Hydrodynamic Excitations from Chiral Kinetic Theory and the Hydrodynamic Frames

TL;DR

This paper explores how Lorentz invariance affects hydrodynamic modes in chiral kinetic theory, revealing a boost transformation linking different hydrodynamic frames and reproducing known holographic results.

Contribution

It introduces a modified momentum current in chiral kinetic theory, derives new hydrodynamic modes, and connects these to the Landau-Lifshitz frame via a magnetic-field-dependent boost.

Findings

Hydrodynamic modes differ from traditional Landau-Lifshitz modes.

A boost transformation relates modes in different frames.

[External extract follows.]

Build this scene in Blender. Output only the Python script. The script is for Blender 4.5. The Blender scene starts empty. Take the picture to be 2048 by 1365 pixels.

Reproduction of the holographic chiral drag force without holography.

Abstract

In the framework of chiral kinetic theory (CKT), we consider a system of right- and left-handed Weyl fermions out of thermal equilibrium in a homogeneous weak magnetic field. We show that the Lorentz invariance implies a modification in the definition of the momentum current in the phase space, compared to the case in which the system is in global equilibrium. Using this modified momentum current, we derive the linearized conservation equations from the kinetic equation up to second order in the derivative expansion. It turns out that the eigenmodes of these equations, namely the hydrodynamic modes, differ from those obtained from the hydrodynamic in the Landau-Lifshitz (LL) frame at the same order. We show that the modes of the former case may be transformed to the corresponding modes in the latter case by a global boost. The velocity of the boost is proportional to the magnetic field as well as the difference between the right- and left-handed charges susceptibility. We then compute the chiral transport coefficients in a system of non-Abelian chiral fermions in the no-drag frame and by making the above boost, obtain the well-known transport coeffiecients of the system in the LL frame. Finally by using the idea of boost, we reproduce the AdS/CFT result for the chiral drag force exerted on a quark at rest in the rest frame of the fluid, without performing any holographic computations.